Angestrebt wird die Erstellung eines 3-D Modells der elastischen Anisotropie im oberen Erdmantel unter Zentraleuropa. Das Modell soll zum Verständnis rezenter sowie vergangener geologischer und geodynamischer Prozesse wie dem asthenosphärischen Mantelfluss und der lithosphärischen Deformation beitragen. Gemessen wird die Scherwellen-Doppelbrechung von Kernphasen (hauptsächlich SKS- und SKKS-Phasen).
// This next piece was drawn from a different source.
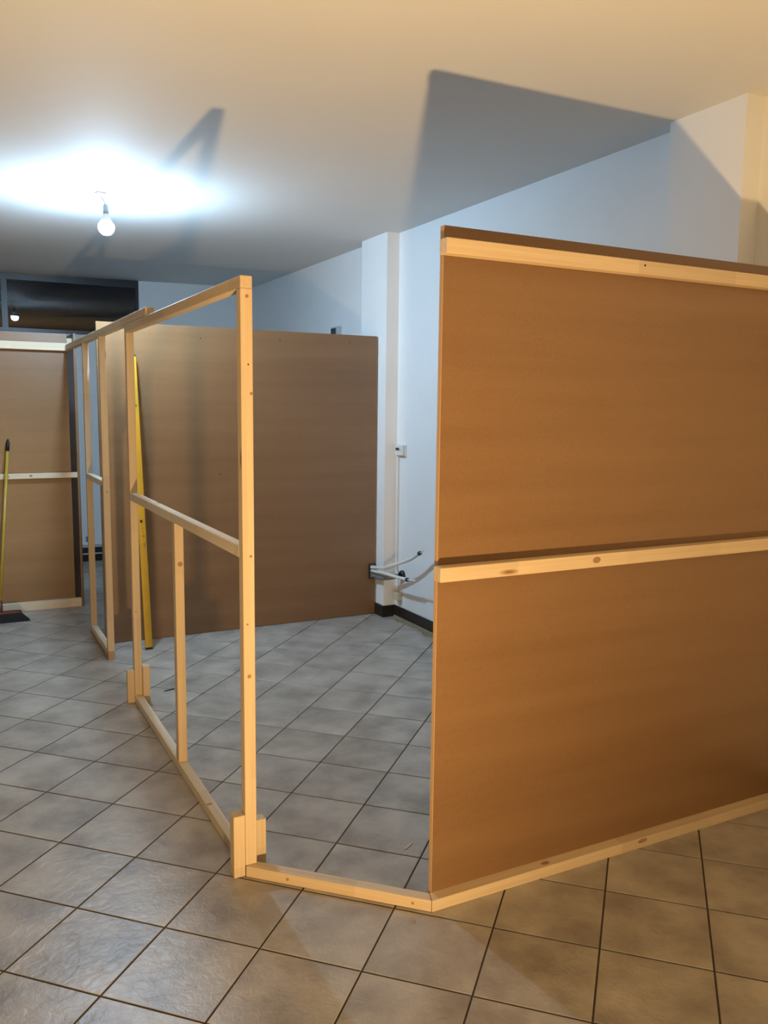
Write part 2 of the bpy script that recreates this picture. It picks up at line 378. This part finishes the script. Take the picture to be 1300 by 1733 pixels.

Zusätzlich werden numerische Simulationen der 3-D Wellenfeldpropagation berechnet, um die Konsistenz der Messungen und Modelle zu überprüfen.
Die bisherigen Messungen der Scherwellen-Doppelbrechung an (semi-) permanenten breitbandigen Messstationen (> 20 Jahre) im Gebiet des Oberrheingrabens (Abb. 1) zeigen laterale und rückazimutale Variationen. Die Doppelbrechungsparameter (schnelle Polarisationsrichtung relative zu Nord ϕ und Verzögerungszeit δt) ändern sich (Abb. 2). Solche Variationen sind eindeutige Indizien für vertikale als auch (kleinräumig) laterale Variationen der Anisotropie. Unterschiede ergeben sich zwischen der Ostseite und der Westseite des Oberrheingrabens sowie zwischen den tektonischen Einheiten des Moldanubikums im Süden und des Saxothuringikums im Norden.
Abb. 1. Gebiet des Oberrheingrabens mit (semi-) permanenten seismologischen Messstationen (inverse Dreiecke), verschiedene Farben bedeuten unterschiedliche Bearbeitungszustände. Braune Linien trennen die tektonischen Großeinheiten (Moldanubikum, Saxothuringikum und Rhenoherzynikum). Die Weltkarte in der oberen rechten Ecke zeigt die Verteilung der untersuchten Erdbeben.
Abb. 2. Visulisierung der bisherigen Scherwellen-Doppelbrechungsmessungen als Stereoplots. Die Orientierung und Farbe der Balken entspricht der schnellen Polarisationsrichtung (relativ zu Nord ϕ) und ihre Länge der Verzögerungszeit δt nach der Doppelbrechung. Die schwarz umrandeten weißen Punkte sind Messungen ohne erkennbare Doppelbrechung. Die Variationen der Messungen weisen auf eine komplexe Anisotropie in der Tiefe hin.